The best former Doctor voice for the Bendu after Tom Baker would have been John Hurt, sadly he is not with us anymore. Colin Baker and Sylvester McCoy also have pretty unique voices, though Sylvester's would be better for a more quirky character (like he did in the Hobbit movies).
 
I think Peter Davison has a pretty terrific voice at his current age, now that it's developed more texture than it had in his Doctor years. (What's amazing about Tom Baker's voice is that he's 83 but his voice hardly sounds any different than it did four decades ago.)
 
Going with that logic, the Jedi Starfighters in Episode 3 should as well. They also have very TIE looking forward cockpits windows.
Hell, for that matter, Darth Maul's personal ship also had a very proto-TIE feel to it as far back as Ep I.
 
Subject enlargement is welcome by me, but I had originally been focusing on OT-era craft. The Imperial patrol transport that I mentioned was first seen in TCW, but it also appeared in Rebels, which is actually why I mentioned it. Perhaps it, and the other PT-TIE-like craft are more properly TIE-forerunners instead of "honorary" TIEs. I agree about the Jedi Starfighter, too.

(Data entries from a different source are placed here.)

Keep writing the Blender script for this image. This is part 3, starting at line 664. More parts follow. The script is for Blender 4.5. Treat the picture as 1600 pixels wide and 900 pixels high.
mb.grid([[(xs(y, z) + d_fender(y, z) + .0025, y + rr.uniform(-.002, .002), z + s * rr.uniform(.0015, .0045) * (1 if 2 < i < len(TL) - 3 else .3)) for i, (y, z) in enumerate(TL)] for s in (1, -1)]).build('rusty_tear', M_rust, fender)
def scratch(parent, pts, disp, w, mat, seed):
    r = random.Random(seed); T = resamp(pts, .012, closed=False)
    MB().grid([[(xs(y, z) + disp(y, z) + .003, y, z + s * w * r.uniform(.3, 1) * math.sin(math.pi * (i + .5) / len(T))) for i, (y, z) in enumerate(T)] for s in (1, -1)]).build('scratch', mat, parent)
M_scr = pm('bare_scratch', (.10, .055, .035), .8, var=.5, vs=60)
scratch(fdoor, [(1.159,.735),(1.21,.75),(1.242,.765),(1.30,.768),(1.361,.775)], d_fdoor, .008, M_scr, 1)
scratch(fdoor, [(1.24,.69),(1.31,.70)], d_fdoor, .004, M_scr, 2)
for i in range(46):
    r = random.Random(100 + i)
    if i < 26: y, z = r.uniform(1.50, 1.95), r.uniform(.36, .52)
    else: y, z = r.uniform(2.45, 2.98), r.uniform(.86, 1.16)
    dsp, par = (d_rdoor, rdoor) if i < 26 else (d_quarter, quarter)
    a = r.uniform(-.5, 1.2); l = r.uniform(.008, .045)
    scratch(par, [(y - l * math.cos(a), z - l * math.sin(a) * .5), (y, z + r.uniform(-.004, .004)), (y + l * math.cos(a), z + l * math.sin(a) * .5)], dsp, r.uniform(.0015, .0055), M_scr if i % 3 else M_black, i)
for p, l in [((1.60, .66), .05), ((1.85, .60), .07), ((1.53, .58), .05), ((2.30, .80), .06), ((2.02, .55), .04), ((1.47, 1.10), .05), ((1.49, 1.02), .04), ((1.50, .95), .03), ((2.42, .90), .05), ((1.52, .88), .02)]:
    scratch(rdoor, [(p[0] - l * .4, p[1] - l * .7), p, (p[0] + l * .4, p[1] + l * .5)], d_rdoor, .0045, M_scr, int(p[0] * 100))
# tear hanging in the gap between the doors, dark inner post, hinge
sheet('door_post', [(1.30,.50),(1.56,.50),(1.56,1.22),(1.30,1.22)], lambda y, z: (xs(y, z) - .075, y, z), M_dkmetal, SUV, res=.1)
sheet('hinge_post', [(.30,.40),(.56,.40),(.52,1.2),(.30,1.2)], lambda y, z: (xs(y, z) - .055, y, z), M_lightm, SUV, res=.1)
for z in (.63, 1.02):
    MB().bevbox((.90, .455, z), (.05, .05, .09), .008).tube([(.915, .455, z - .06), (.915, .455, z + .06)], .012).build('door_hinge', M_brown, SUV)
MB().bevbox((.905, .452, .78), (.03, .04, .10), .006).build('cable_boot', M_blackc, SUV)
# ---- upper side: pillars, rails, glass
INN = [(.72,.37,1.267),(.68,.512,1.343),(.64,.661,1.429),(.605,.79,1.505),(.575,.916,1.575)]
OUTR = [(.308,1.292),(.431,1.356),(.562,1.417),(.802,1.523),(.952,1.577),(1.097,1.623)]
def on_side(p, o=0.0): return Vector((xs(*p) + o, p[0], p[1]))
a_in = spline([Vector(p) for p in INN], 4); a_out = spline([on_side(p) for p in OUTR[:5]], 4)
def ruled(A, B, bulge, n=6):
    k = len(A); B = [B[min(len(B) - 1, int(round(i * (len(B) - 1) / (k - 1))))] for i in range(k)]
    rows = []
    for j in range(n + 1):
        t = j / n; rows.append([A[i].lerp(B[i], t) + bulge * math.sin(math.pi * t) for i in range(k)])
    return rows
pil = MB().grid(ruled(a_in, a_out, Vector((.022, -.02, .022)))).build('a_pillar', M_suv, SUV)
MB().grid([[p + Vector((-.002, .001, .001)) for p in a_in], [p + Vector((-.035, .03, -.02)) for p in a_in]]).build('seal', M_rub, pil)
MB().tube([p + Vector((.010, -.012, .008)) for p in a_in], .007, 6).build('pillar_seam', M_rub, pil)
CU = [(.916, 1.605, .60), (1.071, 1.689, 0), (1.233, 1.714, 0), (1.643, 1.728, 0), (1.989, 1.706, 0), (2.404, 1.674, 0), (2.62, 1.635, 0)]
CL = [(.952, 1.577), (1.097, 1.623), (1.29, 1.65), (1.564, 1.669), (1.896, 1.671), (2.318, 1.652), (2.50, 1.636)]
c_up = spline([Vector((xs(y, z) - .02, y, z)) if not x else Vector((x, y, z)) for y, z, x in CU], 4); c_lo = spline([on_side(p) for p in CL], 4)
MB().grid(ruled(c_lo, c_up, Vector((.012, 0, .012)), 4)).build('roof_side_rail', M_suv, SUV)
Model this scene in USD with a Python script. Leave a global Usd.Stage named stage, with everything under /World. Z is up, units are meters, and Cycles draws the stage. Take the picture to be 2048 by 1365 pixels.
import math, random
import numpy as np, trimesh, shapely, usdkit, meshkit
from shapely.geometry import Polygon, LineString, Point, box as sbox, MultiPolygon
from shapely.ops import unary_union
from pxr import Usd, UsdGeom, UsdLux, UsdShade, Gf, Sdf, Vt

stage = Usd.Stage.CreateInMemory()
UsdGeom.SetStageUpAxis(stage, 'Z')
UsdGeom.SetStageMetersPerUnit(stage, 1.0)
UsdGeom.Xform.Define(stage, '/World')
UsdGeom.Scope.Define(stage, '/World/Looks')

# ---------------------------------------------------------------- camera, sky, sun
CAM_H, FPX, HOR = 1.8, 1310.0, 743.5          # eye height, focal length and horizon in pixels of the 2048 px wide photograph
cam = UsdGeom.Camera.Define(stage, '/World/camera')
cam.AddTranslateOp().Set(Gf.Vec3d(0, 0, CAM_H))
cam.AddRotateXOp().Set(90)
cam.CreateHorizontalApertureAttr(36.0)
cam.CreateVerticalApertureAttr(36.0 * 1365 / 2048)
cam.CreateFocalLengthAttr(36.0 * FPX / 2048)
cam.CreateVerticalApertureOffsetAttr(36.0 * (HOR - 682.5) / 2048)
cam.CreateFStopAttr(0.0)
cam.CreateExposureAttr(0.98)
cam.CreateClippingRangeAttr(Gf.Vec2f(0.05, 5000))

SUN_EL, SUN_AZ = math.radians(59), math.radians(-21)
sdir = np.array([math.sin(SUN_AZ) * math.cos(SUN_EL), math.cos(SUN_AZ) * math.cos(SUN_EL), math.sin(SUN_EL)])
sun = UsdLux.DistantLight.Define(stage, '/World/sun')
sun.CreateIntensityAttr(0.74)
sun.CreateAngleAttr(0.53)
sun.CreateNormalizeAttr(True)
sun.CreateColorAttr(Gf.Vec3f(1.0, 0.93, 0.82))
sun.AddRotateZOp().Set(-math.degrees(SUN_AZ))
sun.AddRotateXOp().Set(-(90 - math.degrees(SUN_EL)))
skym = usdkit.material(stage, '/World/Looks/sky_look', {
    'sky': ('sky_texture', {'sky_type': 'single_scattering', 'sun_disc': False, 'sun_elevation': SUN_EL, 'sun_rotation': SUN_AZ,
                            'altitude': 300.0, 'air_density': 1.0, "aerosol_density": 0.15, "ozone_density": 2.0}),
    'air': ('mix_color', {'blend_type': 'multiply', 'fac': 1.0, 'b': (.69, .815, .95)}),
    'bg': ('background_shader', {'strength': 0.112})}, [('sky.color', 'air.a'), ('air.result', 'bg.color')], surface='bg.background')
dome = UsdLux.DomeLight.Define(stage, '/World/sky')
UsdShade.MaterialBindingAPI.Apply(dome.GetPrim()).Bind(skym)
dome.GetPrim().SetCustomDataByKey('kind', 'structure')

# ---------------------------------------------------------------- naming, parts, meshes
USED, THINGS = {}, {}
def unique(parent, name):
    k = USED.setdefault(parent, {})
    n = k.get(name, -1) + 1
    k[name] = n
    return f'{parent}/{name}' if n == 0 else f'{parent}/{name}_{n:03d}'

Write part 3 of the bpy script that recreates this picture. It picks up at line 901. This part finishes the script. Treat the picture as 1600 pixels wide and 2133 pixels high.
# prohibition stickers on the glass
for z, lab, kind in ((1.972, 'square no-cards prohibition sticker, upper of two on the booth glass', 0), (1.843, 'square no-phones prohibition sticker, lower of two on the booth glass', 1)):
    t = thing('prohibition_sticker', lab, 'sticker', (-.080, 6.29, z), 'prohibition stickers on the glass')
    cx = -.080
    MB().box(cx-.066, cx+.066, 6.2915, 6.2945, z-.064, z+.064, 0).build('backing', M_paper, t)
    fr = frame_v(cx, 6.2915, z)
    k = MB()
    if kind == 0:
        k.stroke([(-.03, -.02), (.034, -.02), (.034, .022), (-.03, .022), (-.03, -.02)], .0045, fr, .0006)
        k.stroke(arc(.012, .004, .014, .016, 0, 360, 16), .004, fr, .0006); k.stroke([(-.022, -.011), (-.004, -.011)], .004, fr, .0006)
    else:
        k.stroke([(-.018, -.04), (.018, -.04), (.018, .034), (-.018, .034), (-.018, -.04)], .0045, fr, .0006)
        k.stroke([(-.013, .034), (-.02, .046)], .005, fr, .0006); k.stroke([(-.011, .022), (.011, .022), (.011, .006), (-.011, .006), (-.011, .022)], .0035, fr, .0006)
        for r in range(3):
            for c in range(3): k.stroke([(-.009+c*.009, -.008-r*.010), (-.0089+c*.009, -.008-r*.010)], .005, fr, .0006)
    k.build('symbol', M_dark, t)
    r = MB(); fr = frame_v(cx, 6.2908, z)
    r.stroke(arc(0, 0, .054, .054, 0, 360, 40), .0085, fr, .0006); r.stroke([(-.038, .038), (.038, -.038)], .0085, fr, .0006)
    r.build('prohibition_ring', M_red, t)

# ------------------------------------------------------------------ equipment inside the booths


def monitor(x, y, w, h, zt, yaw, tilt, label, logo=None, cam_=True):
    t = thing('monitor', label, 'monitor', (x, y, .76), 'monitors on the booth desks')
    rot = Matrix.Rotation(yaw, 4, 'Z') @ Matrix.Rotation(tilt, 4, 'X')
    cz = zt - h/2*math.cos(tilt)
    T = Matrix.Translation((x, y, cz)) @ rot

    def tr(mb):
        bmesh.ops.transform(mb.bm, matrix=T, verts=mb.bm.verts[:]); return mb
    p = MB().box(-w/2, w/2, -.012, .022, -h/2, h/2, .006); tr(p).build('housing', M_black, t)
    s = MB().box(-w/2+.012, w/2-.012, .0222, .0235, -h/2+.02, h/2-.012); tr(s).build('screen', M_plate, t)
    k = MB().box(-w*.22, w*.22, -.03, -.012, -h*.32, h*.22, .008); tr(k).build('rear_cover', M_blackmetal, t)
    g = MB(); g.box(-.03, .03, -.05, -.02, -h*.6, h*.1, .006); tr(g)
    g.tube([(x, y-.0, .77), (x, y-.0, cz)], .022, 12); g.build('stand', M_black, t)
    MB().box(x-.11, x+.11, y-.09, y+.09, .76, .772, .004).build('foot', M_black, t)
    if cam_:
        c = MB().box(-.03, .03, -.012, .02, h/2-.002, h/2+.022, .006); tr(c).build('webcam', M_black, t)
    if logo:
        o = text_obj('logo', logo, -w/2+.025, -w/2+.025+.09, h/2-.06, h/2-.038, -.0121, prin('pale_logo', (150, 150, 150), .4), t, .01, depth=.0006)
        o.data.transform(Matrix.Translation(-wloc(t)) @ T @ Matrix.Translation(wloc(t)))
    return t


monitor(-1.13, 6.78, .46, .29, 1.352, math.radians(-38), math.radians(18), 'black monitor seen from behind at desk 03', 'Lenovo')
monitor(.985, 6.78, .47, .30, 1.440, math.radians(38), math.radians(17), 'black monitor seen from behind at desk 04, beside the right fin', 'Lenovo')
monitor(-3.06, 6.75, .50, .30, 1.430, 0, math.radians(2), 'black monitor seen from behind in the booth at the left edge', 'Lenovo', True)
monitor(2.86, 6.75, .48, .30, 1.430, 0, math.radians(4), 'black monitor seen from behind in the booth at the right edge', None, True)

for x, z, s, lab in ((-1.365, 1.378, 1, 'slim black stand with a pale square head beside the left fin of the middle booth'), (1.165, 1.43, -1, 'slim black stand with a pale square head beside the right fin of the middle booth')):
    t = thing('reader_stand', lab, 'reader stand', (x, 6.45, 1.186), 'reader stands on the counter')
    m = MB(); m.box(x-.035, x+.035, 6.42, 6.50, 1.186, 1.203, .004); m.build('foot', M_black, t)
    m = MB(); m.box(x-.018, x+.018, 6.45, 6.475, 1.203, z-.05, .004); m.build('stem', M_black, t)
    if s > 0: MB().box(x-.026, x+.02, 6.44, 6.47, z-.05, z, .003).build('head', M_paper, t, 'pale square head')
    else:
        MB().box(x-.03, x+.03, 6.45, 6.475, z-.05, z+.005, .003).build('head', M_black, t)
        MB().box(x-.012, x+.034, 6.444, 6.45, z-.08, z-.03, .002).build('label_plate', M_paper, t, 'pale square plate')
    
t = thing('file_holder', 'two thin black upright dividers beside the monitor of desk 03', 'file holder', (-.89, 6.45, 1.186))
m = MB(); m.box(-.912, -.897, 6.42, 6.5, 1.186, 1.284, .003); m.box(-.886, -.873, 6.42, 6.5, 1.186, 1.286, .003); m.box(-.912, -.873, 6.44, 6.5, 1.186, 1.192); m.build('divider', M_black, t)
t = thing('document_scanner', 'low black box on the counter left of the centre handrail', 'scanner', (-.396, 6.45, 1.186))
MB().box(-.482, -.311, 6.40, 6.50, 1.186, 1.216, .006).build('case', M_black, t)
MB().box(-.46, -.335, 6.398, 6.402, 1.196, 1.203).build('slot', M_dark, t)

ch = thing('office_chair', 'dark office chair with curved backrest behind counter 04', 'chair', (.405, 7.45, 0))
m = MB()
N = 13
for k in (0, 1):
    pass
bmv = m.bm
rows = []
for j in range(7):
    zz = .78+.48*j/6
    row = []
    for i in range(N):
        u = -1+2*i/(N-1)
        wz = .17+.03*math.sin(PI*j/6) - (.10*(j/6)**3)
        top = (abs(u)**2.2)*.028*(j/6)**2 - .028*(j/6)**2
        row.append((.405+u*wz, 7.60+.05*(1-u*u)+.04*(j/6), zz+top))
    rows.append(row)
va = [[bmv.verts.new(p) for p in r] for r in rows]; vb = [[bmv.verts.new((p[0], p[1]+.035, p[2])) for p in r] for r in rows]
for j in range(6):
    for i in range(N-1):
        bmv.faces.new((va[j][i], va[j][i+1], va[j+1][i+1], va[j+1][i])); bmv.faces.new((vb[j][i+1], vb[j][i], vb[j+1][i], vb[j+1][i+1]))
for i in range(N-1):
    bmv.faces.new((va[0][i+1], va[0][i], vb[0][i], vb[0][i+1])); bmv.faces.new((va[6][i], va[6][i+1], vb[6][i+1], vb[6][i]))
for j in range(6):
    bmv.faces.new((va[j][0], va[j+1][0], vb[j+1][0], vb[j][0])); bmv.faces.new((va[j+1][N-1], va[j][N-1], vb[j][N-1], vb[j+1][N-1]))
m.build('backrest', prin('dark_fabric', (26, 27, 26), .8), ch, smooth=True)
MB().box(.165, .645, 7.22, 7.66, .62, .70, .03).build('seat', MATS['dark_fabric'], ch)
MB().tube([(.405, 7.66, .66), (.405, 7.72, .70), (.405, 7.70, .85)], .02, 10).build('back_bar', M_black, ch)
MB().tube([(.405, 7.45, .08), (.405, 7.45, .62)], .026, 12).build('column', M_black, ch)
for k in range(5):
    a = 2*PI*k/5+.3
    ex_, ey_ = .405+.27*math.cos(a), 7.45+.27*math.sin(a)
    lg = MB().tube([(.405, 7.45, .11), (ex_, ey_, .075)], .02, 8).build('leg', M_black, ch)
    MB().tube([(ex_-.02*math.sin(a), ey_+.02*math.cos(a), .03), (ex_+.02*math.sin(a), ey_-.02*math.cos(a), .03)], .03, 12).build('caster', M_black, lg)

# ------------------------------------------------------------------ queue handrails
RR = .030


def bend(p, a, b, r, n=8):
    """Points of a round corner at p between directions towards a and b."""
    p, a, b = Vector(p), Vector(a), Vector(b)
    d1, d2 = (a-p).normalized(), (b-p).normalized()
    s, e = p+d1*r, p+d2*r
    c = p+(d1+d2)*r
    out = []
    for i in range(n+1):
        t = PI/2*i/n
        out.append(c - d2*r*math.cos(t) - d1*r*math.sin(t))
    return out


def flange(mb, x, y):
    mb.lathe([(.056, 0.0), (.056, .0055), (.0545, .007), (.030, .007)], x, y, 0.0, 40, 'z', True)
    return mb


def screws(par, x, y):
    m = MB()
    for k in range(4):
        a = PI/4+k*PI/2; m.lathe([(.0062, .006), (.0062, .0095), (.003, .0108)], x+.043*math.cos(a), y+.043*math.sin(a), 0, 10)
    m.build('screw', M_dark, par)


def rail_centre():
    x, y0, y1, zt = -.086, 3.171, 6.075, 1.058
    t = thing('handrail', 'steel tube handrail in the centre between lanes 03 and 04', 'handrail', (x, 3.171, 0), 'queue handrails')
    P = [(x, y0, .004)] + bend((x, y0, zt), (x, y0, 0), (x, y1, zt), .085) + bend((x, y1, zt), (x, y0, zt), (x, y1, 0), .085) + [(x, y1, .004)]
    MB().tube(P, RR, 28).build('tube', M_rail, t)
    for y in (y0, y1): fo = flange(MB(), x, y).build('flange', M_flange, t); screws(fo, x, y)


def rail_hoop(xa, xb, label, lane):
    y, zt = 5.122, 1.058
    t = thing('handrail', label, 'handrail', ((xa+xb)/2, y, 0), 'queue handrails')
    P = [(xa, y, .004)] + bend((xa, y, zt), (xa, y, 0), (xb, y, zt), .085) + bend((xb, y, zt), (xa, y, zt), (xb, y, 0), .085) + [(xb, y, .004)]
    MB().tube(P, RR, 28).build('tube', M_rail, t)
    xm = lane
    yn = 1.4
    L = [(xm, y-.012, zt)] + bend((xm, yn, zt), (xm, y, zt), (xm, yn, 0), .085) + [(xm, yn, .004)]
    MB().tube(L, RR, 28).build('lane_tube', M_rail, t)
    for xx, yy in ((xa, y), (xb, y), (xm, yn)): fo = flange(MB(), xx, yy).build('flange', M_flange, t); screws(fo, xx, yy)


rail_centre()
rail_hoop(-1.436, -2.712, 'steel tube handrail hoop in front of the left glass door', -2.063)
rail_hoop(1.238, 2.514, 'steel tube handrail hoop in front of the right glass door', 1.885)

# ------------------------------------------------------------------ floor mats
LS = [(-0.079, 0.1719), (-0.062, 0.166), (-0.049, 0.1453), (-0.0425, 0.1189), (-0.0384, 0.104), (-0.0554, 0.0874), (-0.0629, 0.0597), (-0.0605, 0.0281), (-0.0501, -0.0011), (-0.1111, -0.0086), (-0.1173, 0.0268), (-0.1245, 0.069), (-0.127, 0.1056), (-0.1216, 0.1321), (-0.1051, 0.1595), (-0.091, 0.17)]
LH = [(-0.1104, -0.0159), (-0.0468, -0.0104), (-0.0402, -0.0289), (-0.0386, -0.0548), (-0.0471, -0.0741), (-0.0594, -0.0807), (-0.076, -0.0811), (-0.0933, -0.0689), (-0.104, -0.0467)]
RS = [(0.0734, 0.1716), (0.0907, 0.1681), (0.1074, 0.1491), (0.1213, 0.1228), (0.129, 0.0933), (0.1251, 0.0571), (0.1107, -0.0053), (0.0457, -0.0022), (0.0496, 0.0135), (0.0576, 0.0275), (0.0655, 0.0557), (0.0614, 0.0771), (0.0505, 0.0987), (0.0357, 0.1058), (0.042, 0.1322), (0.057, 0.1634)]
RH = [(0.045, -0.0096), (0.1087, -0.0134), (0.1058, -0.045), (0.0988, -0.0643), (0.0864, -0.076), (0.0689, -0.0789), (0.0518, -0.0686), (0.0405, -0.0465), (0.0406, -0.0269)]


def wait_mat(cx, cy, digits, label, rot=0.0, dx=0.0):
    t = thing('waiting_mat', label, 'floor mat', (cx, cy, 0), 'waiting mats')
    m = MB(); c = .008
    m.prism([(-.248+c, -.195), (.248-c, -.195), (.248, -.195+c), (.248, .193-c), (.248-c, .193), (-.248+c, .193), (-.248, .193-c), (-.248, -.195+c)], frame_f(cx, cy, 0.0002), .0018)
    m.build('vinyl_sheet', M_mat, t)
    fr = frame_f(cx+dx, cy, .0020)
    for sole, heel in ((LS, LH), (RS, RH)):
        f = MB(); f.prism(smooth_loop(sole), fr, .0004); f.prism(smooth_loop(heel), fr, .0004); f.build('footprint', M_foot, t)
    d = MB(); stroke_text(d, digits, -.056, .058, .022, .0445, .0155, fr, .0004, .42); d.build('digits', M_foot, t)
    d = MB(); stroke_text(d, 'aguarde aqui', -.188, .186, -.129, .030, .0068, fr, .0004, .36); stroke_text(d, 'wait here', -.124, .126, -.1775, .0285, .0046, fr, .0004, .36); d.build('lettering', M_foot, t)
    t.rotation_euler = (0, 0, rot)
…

Not only did it's cockpit resemble a TIE's, but I would swear that I could hear the TIE roar in the sound mix for its engines.
 
. The dark side (or paraforce) was called "Bogan" -- I don't recall if that name has been used somewhere

Probably a good thing it wasn't used.

Bogan is used in Australia as an adjective in a similar manner to how "trailer trash" is used in the U.S.
 
I thought that was the idea. That the Sith had very specific designs they liked to employ in their ship designs.

But it was the Republic fighters in Episode III that had TIE-like cockpit windows. After all, the Sith are a small group, not large enough to have a whole military fleet of their own. The Empire's military was based mainly on the Grand Army of the Republic, which used the antecedents of Star Destroyers, AT-ATs, Stormtrooper armor, and the like. Maul's Scimitar may have been a custom design, but it was a modification of a Republic-built Star Courier, according to Wookieepedia.
 
But it was the Republic fighters in Episode III that had TIE-like cockpit windows. After all, the Sith are a small group, not large enough to have a whole military fleet of their own. The Empire's military was based mainly on the Grand Army of the Republic, which used the antecedents of Star Destroyers, AT-ATs, Stormtrooper armor, and the like. Maul's Scimitar may have been a custom design, but it was a modification of a Republic-built Star Courier, according to Wookieepedia.
I just wonder how much of that was Sidious' influence, given that he and Dooku took over the commission of the GAR.